Zuidnederlands Woordenboek

Walter De Clerck (1981)

Gepubliceerd op 03-02-2023

aanzien

betekenis & definitie

In de verb. (iem. of iets) aanzien als of voor -, (ten onrechte) beschouwen als -, aanmerken als -, houden voor -, aanzien (scheidbaar!) voor -.

Ze aanzien het echter niet meer als diefstal, doch als regelmatig nemen wat hun toekomt, DE COREL 1949, 160.

«Zonderlinge, onterende verhouding? Wat is me dat nu? Voor wat aanziet gij eigenlijk deze dame?» BRULEZ 1950, 121.

Geboorteregeling wordt nu aanzien als een integrerend deel van de volksgezondheid, Knack 18/4/1973, p. 138.

Tegenover de vernederende toegevingen die we aanzien als een aanslag op de Vlaamse grond en de Vlaamse mensen van de bedreigde gebieden, zeggen we neen, Gazet v.
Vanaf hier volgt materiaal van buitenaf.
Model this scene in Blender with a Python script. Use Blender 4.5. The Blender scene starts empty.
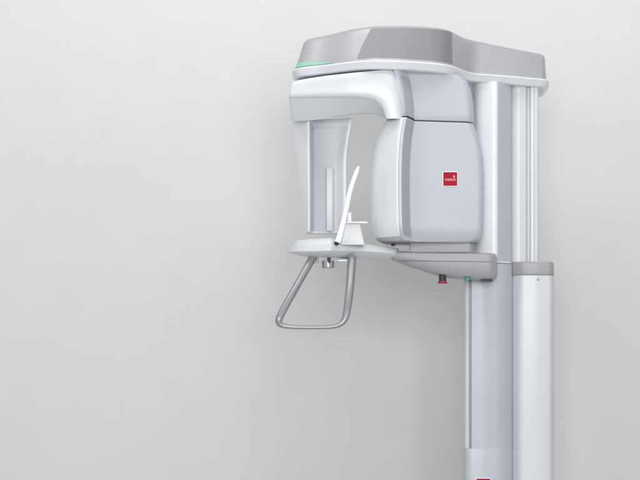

Antw. 4/7/1977.

Ik had er vooral op gedrukt dat ik in deze zaak niet als een blanke aangezien wilde worden, maar wel als een man die de hand van één van hun dochters kwam vragen, GEERAERTS 1977, 41.

Opm.: In de standaardt. wordt aanzien in deze toep. uitsluitend als scheidbaar ww. gebruikt in verb. met voor, in de bet.: ten onrechte beschouwen als -, verslijten voor -.